The rationale for the proposals is set out in full in ‘Transforming Labour’s National Policy Forum’.

1 Comment

  1. Harry Barnes
    6 September 2018

    The North East Derbyshire Constituency Labour Party pursued a couple of avenues on recent developments concerning Labour’s National Policy Forum (NPF) procedure.

    (1) We had an all-members meeting which selected three of the eight policy areas for making comment upon.
    (2) Branches were also circulated with links to the material and asked to send submissions via the CLP – although they were free to do this directly, as could any individual member. At CLP level we added the branch submissions to the three submissions derived from our discussions at the all-members meeting. The rest we submitted by post to the Labour Party in the pre-stamped envelope they provided. No acknowledgement was received for the later. The three specific submissions were sent in via the appropriate Labour website. But we have never came across any direct responses to these.

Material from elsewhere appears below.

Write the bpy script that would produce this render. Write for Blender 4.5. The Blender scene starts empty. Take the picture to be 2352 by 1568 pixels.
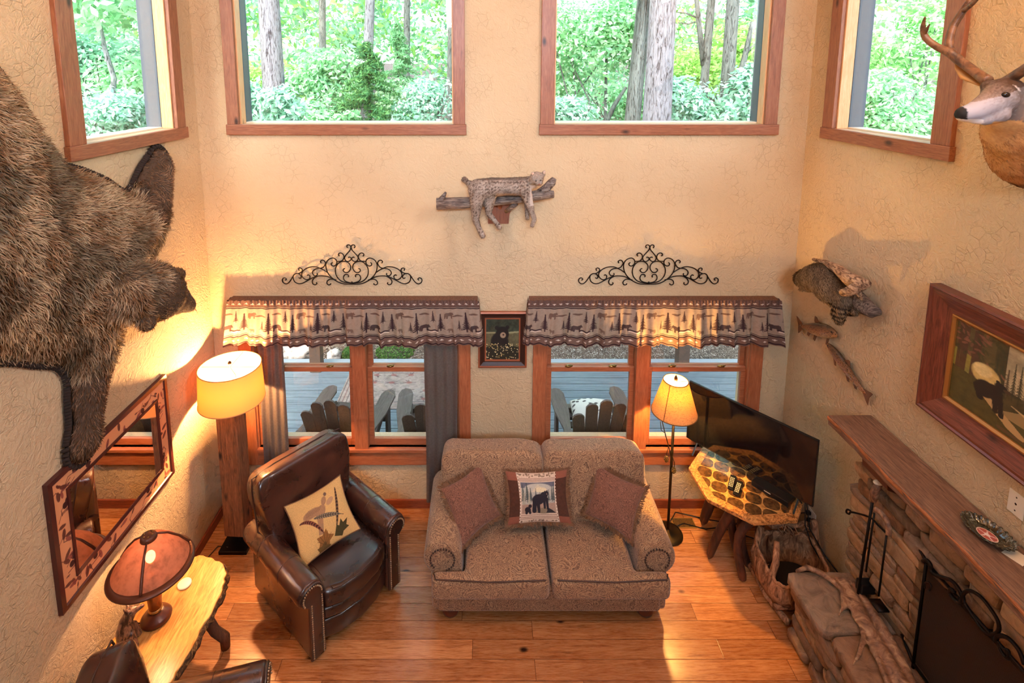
import bpy, bmesh, math, random
import numpy as np
from mathutils import Vector, Matrix, noise as mnoise
R=math.radians; PI=math.pi
rng=np.random.default_rng(7); random.seed(7)
SC=bpy.context.scene; COL=SC.collection
# ---------------------------------------------------------------- camera model
F=1220.; PX=1112.; PY=342.; CH=3.9; PT=math.atan(170/1220.)
def ray(x,y):
    a=(x-PX)/F; b=-(y-PY)/F
    return (a, math.cos(PT)+b*math.sin(PT), -math.sin(PT)+b*math.cos(PT))
def onz(x,y,z):
    r=ray(x,y); t=(z-CH)/r[2]; return Vector((r[0]*t,r[1]*t,z))
def ony(x,y,Y):
    r=ray(x,y); t=Y/r[1]; return Vector((r[0]*t,Y,CH+r[2]*t))
def onx(x,y,X):
    r=ray(x,y); t=X/r[0]; return Vector((X,r[1]*t,CH+r[2]*t))
cam=bpy.data.cameras.new('camera'); co=bpy.data.objects.new('camera',cam); COL.objects.link(co)
cam.sensor_width=36; cam.lens=36*F/2352; cam.shift_x=(1176-PX)/2352; cam.shift_y=(PY-784)/2352
cam.clip_start=.05; cam.clip_end=300
co.location=(0,0,CH); co.rotation_euler=(PI/2-PT,0,0); SC.camera=co
WY=4.346; XL=-2.35; XR=2.652
# ---------------------------------------------------------------- materials
MATS={}
class NT:
    def __init__(s,name):
        s.m=bpy.data.materials.new(name); s.m.use_nodes=True; s.t=s.m.node_tree
        s.b=s.t.nodes['Principled BSDF']; s.out=s.t.nodes['Material Output']; s._c=None
    def n(s,typ,ins=None,**kw):
        nd=s.t.nodes.new(typ)
        for k,v in kw.items(): setattr(nd,k,v)
        for k,v in (ins or {}).items(): s.set(nd.inputs[k],v)
        return nd
    def set(s,sock,v):
        if isinstance(v,bpy.types.NodeSocket): s.t.links.new(v,sock)
        elif isinstance(v,bpy.types.Node): s.t.links.new(v.outputs[0],sock)
        else: sock.default_value=v
    def co(s,kind='Object'):
        if s._c is None: s._c=s.n('ShaderNodeTexCoord')
        return s._c.outputs[kind]
    def map(s,scale=(1,1,1),kind='Object',rot=(0,0,0),src=None):
        return s.n('ShaderNodeMapping',{'Vector':src or s.co(kind),'Scale':scale,'Rotation':rot}).outputs[0]
    def noise(s,scale=5,detail=3,rough=.5,dist=0,v=None):
        return s.n('ShaderNodeTexNoise',{'Vector':v or s.co(),'Scale':scale,'Detail':detail,'Roughness':rough,'Distortion':dist}).outputs[0]
    def ramp(s,f,stops,interp='LINEAR'):
        nd=s.n('ShaderNodeValToRGB',{'Fac':f}); cr=nd.color_ramp; cr.interpolation=interp
        while len(cr.elements)<len(stops): cr.elements.new(.5)
        for e,(p,c) in zip(cr.elements,stops): e.position=p; e.color=(*c,1) if len(c)==3 else c
        return nd.outputs[0]
    def math(s,op,a,b=0.,c=0.):
        nd=s.n('ShaderNodeMath',operation=op); s.set(nd.inputs[0],a); s.set(nd.inputs[1],b); s.set(nd.inputs[2],c); return nd.outputs[0]
    def mix(s,f,a,b,mode='MIX'):
        nd=s.n('ShaderNodeMix',data_type='RGBA',blend_type=mode)
        s.set(nd.inputs[0],f)
        for i,v in ((6,a),(7,b)):
            if isinstance(v,tuple) and len(v)==3: v=(*v,1)
            s.set(nd.inputs[i],v)
        return nd.outputs[2]
    def bump(s,h,strength=.3,dist=.01):
        b=s.n('ShaderNodeBump',{'Height':h,'Strength':strength,'Distance':dist}).outputs[0]
        s.set(s.b.inputs['Normal'],b); return b
    def P(s,color=None,rough=None,metal=None,**kw):
        if color is not None: s.set(s.b.inputs['Base Color'],(*color,1) if isinstance(color,tuple) and len(color)==3 else color)
        if rough is not None: s.set(s.b.inputs['Roughness'],rough)
        if metal is not None: s.set(s.b.inputs['Metallic'],metal)
        for k,v in kw.items(): s.set(s.b.inputs[k.replace('_',' ')],v)
        return s
def rgb(r,g,b):
    f=lambda c:(c/255/12.92 if c/255<=.04045 else ((c/255+.055)/1.055)**2.4)
    return (f(r),f(g),f(b))
def flat(name,c,rough=.6,metal=0,**kw):
    t=NT(name); t.P(c,rough,metal,**kw); MATS[name]=t.m; return t.m
def vcol(name,rough=.7,noise=0.0,nscale=200,bump=0,**kw):
    t=NT(name); a=t.n('ShaderNodeAttribute',attribute_name='Col'); c=a.outputs['Color']
    if noise:
        n=t.noise(nscale,2); c=t.mix(1.0,c,t.ramp(n,[(.3,(1-noise,)*3),(.7,(1+noise*.4,)*3)]),'MULTIPLY')
    t.P(None,rough,**kw); t.set(t.b.inputs['Base Color'],c)
    if bump: t.bump(t.noise(nscale,2),bump,.003)
    MATS[name]=t.m; return t.m
# ---------------------------------------------------------------- objects
def tag(o,label=None,cat=None,group=None,kind=None):
    if label: o['label']=label
    if cat: o['category']=cat
    if group: o['group']=group
    if kind: o['kind']=kind
    return o
def thing(name,label,cat,loc=(0,0,0),rz=0,group=None,scale=1):
    o=bpy.data.objects.new(name,None); COL.objects.link(o); o.location=loc; o.rotation_euler=(0,0,rz); o.scale=(scale,)*3
    o.empty_display_size=.1
    return tag(o,label,cat,group)
def link(name,me,parent=None,mat=None,smooth=False,loc=None,rot=None):
    o=bpy.data.objects.new(name,me); COL.objects.link(o)
    if mat: me.materials.append(mat)
    if smooth:
        me.polygons.foreach_set('use_smooth',[True]*len(me.polygons))
    if parent: o.parent=parent
    if loc is not None: o.location=loc
    if rot is not None: o.rotation_euler=rot
    return o
def rotm(rx=0,ry=0,rz=0): return Matrix.Rotation(rz,4,'Z')@Matrix.Rotation(ry,4,'Y')@Matrix.Rotation(rx,4,'X')
class MB:
    def __init__(s): s.v=[]; s.f=[]; s.M=Matrix.Identity(4)
    def add(s,vs,fs,M=None):
        o=len(s.v); M=s.M@M if M is not None else s.M
        s.v+= [tuple(M@Vector(p)) for p in vs]; s.f+=[tuple(i+o for i in f) for f in fs]; return s
    def box(s,x0,x1,y0,y1,z0,z1,M=None):
        vs=[(x,y,z) for x in (x0,x1) for y in (y0,y1) for z in (z0,z1)]
        return s.add(vs,[(0,1,3,2),(4,6,7,5),(0,4,5,1),(2,3,7,6),(0,2,6,4),(1,5,7,3)],M)
    def tube(s,pts,rad,n=8,cap=True,flatten=None,closed=False):
        pts=[Vector(p) for p in pts]; N=len(pts)
        if not hasattr(rad,'__len__'): rad=[rad]*N
        up=None; vs=[]
        for i,p in enumerate(pts):
            if closed: t=pts[(i+1)%N]-pts[i-1]
            else: t=pts[min(i+1,N-1)]-pts[max(i-1,0)]
            if t.length<1e-9: t=Vector((0,0,1))
            t.normalize()
            if up is None:
                a=Vector((0,0,1)) if abs(t.z)<.9 else Vector((1,0,0))
                up=(a-t*a.dot(t)).normalized()
            else:
                up=up-t*up.dot(t)
                up=up.normalized() if up.length>1e-6 else t.orthogonal().normalized()
            sd=t.cross(up)
            fl=flatten if flatten else 1
            for k in range(n):
                a=2*PI*k/n; vs.append(tuple(p+up*math.cos(a)*rad[i]*fl+sd*math.sin(a)*rad[i]))
        fs=[]
        for i in range(N if closed else N-1):
            for k in range(n):
                a=i*n+k;b=i*n+(k+1)%n;c=((i+1)%N)*n+(k+1)%n;d=((i+1)%N)*n+k; fs.append((a,b,c,d))
        if cap and not closed: fs.append(tuple(range(n))[::-1]); fs.append(tuple((N-1)*n+k for k in range(n)))
        return s.add(vs,fs)
    def lathe(s,prof,n=24,M=None,cap=True,sx=1,sy=1):
        vs=[];fs=[]
        for r,z in prof:
            for k in range(n): a=2*PI*k/n; vs.append((r*math.cos(a)*sx,r*math.sin(a)*sy,z))
        for i in range(len(prof)-1):
            for k in range(n): fs.append((i*n+k,i*n+(k+1)%n,(i+1)*n+(k+1)%n,(i+1)*n+k))
        if cap: fs.append(tuple(range(n))[::-1]); fs.append(tuple((len(prof)-1)*n+k for k in range(n)))
        return s.add(vs,fs,M)
    def prism(s,poly,z0,z1,M=None):
        n=len(poly); vs=[(x,y,z0) for x,y in poly]+[(x,y,z1) for x,y in poly]
        fs=[tuple(range(n))[::-1],tuple(range(n,2*n))]+[(i,(i+1)%n,n+(i+1)%n,n+i) for i in range(n)]
        return s.add(vs,fs,M)
    def ball(s,c,r,nu=12,nv=8,M=None):
        r=r if hasattr(r,'__len__') else (r,r,r); vs=[(c[0],c[1],c[2]-r[2])];fs=[]
        for j in range(1,nv):
            t=-PI/2+PI*j/nv
            for i in range(nu):
                a=2*PI*i/nu; vs.append((c[0]+r[0]*math.cos(t)*math.cos(a),c[1]+r[1]*math.cos(t)*math.sin(a),c[2]+r[2]*math.sin(t)))
        vs.append((c[0],c[1],c[2]+r[2])); L=len(vs)-1
        for i in range(nu):
            fs.append((0,1+(i+1)%nu,1+i)); fs.append((L,1+(nv-2)*nu+i,1+(nv-2)*nu+(i+1)%nu))
        for j in range(nv-2):
            for i in range(nu): a=1+j*nu; fs.append((a+i,a+(i+1)%nu,a+nu+(i+1)%nu,a+nu+i))
        return s.add(vs,fs,M)
    def grid(s,fn,nu,nv,closeu=False):
        vs=[tuple(fn(i/(nu if closeu else nu-1),j/(nv-1))) for j in range(nv) for i in range(nu)]; fs=[]
        for j in range(nv-1):
            for i in range(nu if closeu else nu-1): a=j*nu; fs.append((a+i,a+(i+1)%nu,a+nu+(i+1)%nu,a+nu+i))
        return s.add(vs,fs)
    def mesh(s,name='m'):
        me=bpy.data.meshes.new(name); me.from_pydata(s.v,[],s.f); me.validate(); return me
    def build(s,name,mat=None,parent=None,smooth=False,bevel=0,seg=2,sub=0,loc=None,rot=None,auto=False):
        me=s.mesh(name); o=link(name,me,parent,mat,smooth or auto,loc,rot)
        if bevel:
            b=o.modifiers.new('b','BEVEL'); b.width=bevel; b.segments=seg; b.limit_method='ANGLE'; b.angle_limit=R(35)
            if smooth: b.harden_normals=False
        if sub: ss=o.modifiers.new('s','SUBSURF'); ss.levels=sub; ss.render_levels=sub
        if auto:
            me.set_sharp_from_angle(angle=R(40))
        return o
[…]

    When we examined the Labour Party reports on the three areas we concentrated on, we found 62 quotations from individuals and organisations were published – none of them were ours. At the close of each NPF report, lists of subjects appear on which they say they have received material (for further consideration, seemingly). Many of the topics related to ours, but we don’t know where we stand on details – except that we can find odd sections in the current reports that fit in a very loose fashion into what we (and perhaps many others) submitted. One of our themes we found in a very different report to the one it was sent in for. It is clear that we need better (or even some) feedback if we are to be encouraged to develop our participation.

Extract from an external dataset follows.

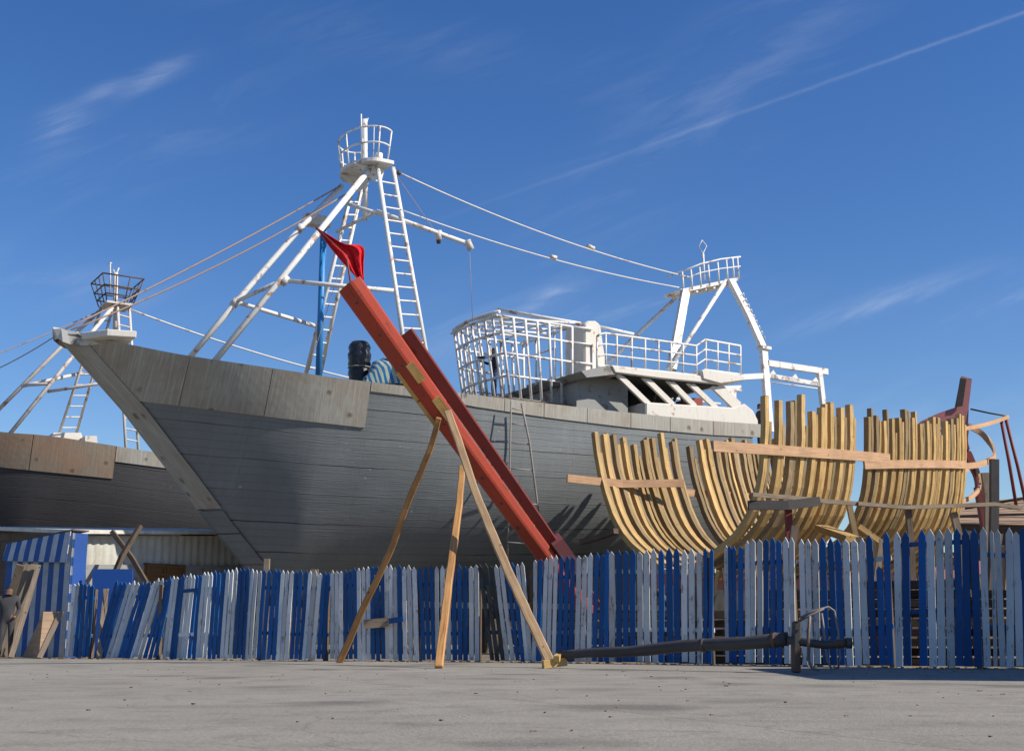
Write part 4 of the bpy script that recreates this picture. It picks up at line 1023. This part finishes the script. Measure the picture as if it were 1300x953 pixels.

    I appeciate that the former policy-making proceedure is not an alternative to the present one – unless it is also transformed. I am 82 and exactly half a life time away, in 1977, our CLP (which contains Clay Cross) submitted a motion to seek to protect former local councillors who had been hit for their failure to operate the anti-social Housing Finance Act in their area. We were able to get conference to overwhelmingly adopt our motion, despite having to overcome an earlier adverse decision by the Conference Arrangments Committee and thumbs down from the NEC. Needless to say, in spite of our truimph, the Labour front-bench ignored the policy and escaped a reference-back at the subsequent conference – they actually put up Tony Benn to speak on their behalf.

    So we need democratic proceedures which go beyond the past and the present.

    Incidentally, the first article I ever wrote for the ILP’s Labour Leader in October 1975 was about the Clay Cross rent rebellion. Reponding to something which Reg Prentice had said, I gave it the ironic title ‘Socialist Muggers’.